An Afghan fact-finding team appointed by President Hamid Karzai on Saturday blamed Nato-led troops for what it said was the unnecessary killing of dozens of civilians. A child who had climbed a tree on December 13 was among the 21 civilians reportedly killed by Nato attacks over the past few weeks.
"Our delegation found that a child who went up a tree to collect leaves for sheep was killed in the bombing by the Nato chopper without any pre-co-ordination with the Kandahar administration," Hajji Tahir Safi, an advisor to the president, told reporters in Kabul. "The child's father rushed to the bombing site with other family members as another chopper of the international forces dropped other bombs," he added.
Safi said that the child's father, Abdul Rahim, along with his four relatives, had all died on the spot, while his daughter was injured in the Nato bombing. Three other children from the same village, two of them girls of 8 and 12 years of age, also died.The Nato-led International Security Assistance Force (ISAF) reportedly told the fact-finding team that the bombing had been prompted by the discovery of three Taliban insurgents planting roadside bombs in the area.
Elsewhere in Kandahar on the same day, three civilians who were carrying a water-pump on a motorbike were bombed by another coalition helicopter. "ISAF told us they shot them because they thought they were carrying a cannon," Safi said. Nato has apologised for the deaths and has compensated the families of the deceased with 5,000 dollars by Nato, according to Safi. Yet, civilian causalities and night raids remain highly sensitive issues and a matter of tension between the Afghan president and his Western allies.

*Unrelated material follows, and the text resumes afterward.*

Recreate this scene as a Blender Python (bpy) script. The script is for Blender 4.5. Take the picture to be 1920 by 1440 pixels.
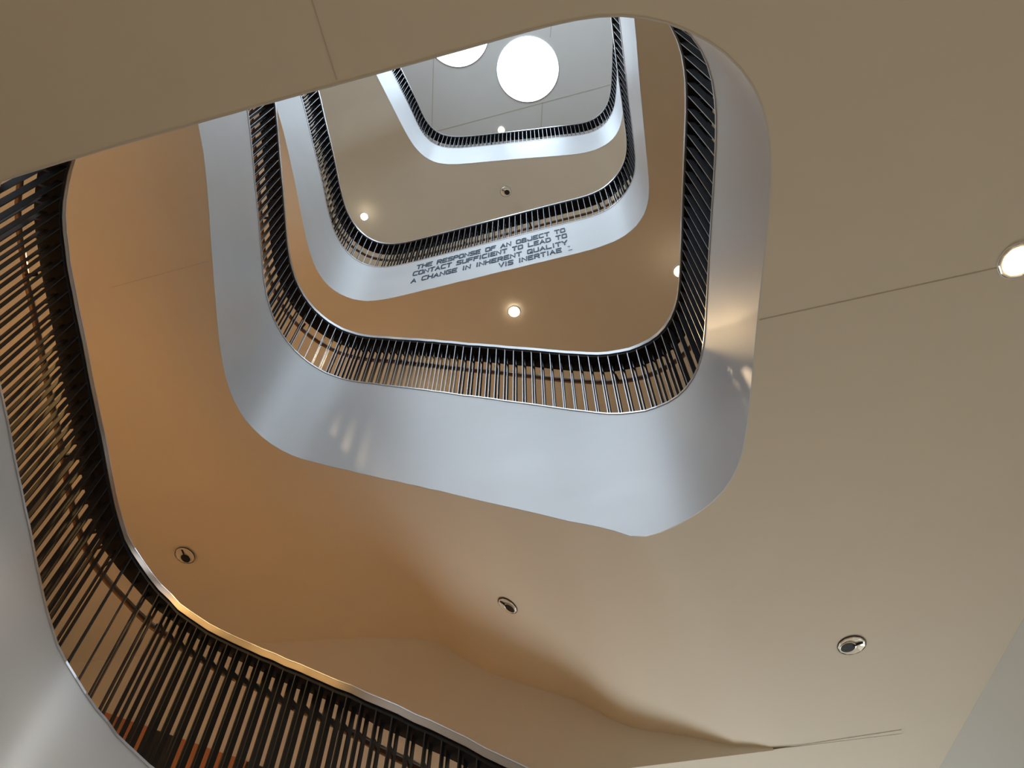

One of the survivors of the Kandahar incidents, who was part of the fact-finding mission, said his sister had since asked him to procure "a suicide vest to blow myself to kill foreign soldiers." In another incident in the northern Kapisa province, rockets fired by French troops on December 2 reportedly killed seven civilians, including a tribal leader. But a subsequent investigation had found that neither Taliban fighters nor any gunmen had been present in the area when coalition forces struck.